La Stampa, 8 agosto 2016
In Italia le donne guadagnano il 10,9% in meno dei colleghi maschi
La conferma arriva da tutti gli osservatori: le donne italiane guadagnano meno degli uomini. Secondo il Gender Gap Report 2016 le donne guadagnano il 10,9% in meno degli uomini. Rispetto al 2014, il divario delle retribuzioni è anche aumentato: gli stipendi degli uomini sono saliti dello 0,6%, quelli delle donne hanno subito un taglio dello 0,7%.
«Le differenze non riguardano come negli Stati Uniti la stessa mansione, in Italia per legge la retribuzione base deve essere uguale», precisa Gigi Petteni della segreteria confederale della Cisl con delega sul mercato del lavoro. Da un punto di vista formale, insomma, tutto bene. I problemi iniziano subito dopo, quando gli uomini riescono a fare gli straordinari perché non devono tornare a casa a occuparsi della famiglia e quando le stesse aziende e i capi decidono di affidare sempre più compiti agli uomini e non alle donne che restano relegate in settori o ruoli dai salari nettamente inferiori.
«Le donne sono perfettamente tutelate dalle leggi italiane e dai contratti ma la differenza di retribuzione si crea per altri motivi: l’organizzazione del lavoro è maschile, penalizza le donne che tendono a essere meno presenti sul lavoro perché si occupano di più del lavoro di cura della famiglia e quindi oltre a guadagnare di meno finiscono anche per avere una pensione inferiore», spiega Tiziana Bocchi della segretaria confederale della Uil con delega sulla contrattazione.
Le leggi che dovrebbero impedire discriminazioni insomma ci sono e lo conferma il fatto che nel settore scuola non esistono differenze retributive. «Abbiamo i contratti, sarebbe impossibile immaginare una retribuzione diversa tra uomini e donne», avverte Domenico Pantaleo, segretario generale della Flc-Cgil.
La differenza però di fatto esiste e vale 3620 euro all’anno. Se un uomo infatti guadagna mediamente 29.985 euro lordi, la retribuzione di una donna è invece di 26.725 euro. Ma è una differenza che è «calcolata sulla «retribuzione oraria lorda complessiva, quindi le donne guadagnano di meno perché lavorano di meno», avverte Tiziana Bocchi.
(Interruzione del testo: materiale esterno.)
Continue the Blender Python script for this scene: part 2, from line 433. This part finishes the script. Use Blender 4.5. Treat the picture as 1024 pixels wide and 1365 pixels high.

L’eurodeputata del Pd Alessia Mosca, firmataria insieme a Lella Golfo della legge sulle quote rosa, spiega che sulla disparità retributiva pesa un elemento di carattere culturale. «Si tende ancora a privilegiare la presenza maschile su quella femminile per paura della maternità – spiega – Inoltre le donne sono più reticenti a contrattare e pretendere la giusta remunerazione». Pesa anche il numero ridotto di ore di straordinario svolte. Un aiuto arriva dalla «figura dello Smart Working (il lavoro a distanza senza obbligo di essere presenti sul luogo di lavoro) introdotto da una mia legge: la retribuzione non varia a seconda delle ore lavorate ma dei risultati raggiunti».
Monica Gregori, deputata di Sinistra e Libertà, ricorda il lavoro in Parlamento per combattere le discriminazioni: «Non ho votato il Jobs Act ma contiene alcuni elementi che permettono di fare un passo avanti. Purtroppo c’è ancora molto da fare: ad esempio se una donna incinta lavora in una cooperativa si può essere licenziata senza motivo. E anche se fa causa non otterrà più il posto di lavoro. Le donne restano un elemento debole del mercato del lavoro. Sono quelle che portano a casa il secondo stipendio e tendono ad accettare qualsiasi tipo di mansione e di retribuzione e i datori di lavoro ne approfittano. Il governo dovrebbe intervenire su questo come dovrebbe intervenire sul caporalato, una piaga ancora troppo diffusa».